Inside DBGB: "You’ll get kids in trucker hats and they’re never going to eat food and you’re going to turn into a bar before you know it"


The Times published one loooooooooong article on the meticulous planning that's going into Daniel Boulud's new place on the Bowery -- DBGB.

Despite the name, which nods to CBGB, the famous punk rock club a block to the north, the restaurant’s design pays tribute to the area’s history as the restaurant supply center of New York. The walls will be lined with shelves and stocked with glasses and plates as well as pots and pans donated by great chefs from around the world. The kitchen is on the other side of the shelves, giving diners a semi-obstructed view of the cooking.


And!

Mr. Lawrence has also taken the lead in choosing background music for DBGB, which he’s doing with Ear Networks, a company run out of the Hell’s Kitchen apartment-home office of Robert Drake, a sound engineer. The two have been fine-tuning the playlist for weeks, choosing from 45,000 songs in Mr. Drake’s library.

A few days after the mustard-caddy discussion, Mr. Lawrence invited a reporter along for a visit to Ear Networks, where he and Mr. Drake would designate tracks as “lunch,” “dinner” or “late night.” Generally speaking, the quiet stuff is lunch music — because nobody has been drinking — with livelier songs at dinner, and becoming more boisterous as the night wears on.

Mr. Drake clicked his mouse, and “Cowgirl in the Sand” by Neil Young blasted from the speakers.

“Late night or dinner?” Mr. Lawrence asked, shouting over the song.

“You tell me,” Mr. Drake said. “I was going to put it for dinner.”


“Yeah, it’s dinner, you’re right.”

In the end, DBGB will have a library of 4,000 songs and a sound system that can control the volume in different sections of the room.


And!

For restaurants, music is one way to influence who shows up, or at least who comes back.
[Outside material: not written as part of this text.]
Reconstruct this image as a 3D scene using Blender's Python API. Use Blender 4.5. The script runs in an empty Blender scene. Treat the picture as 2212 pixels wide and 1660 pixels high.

You can aim at a demographic group by playing music that was beloved by its members when they were about 15 years old — the age when fandom typically leaves its most vivid tattoo. By that logic, DBGB is not exactly laying a welcome mat for the just-out-of-college set. There is little in the playlist that was recorded in the last 10 years.

That is no accident.

“It’s hard to get a liquor license around here, as you may know,” Mr. Traussi says, “and one of the things I heard when I canvassed people who live here is, ‘You’ll get kids in trucker hats and they’re never going to eat food and you’re going to turn into a bar before you know it.’ I think that’s an important concern. We’re not looking for that kid, right out of school who is 22 or 23. I think music is an important way to run a food-centric restaurant rather than a bar-centric restaurant.”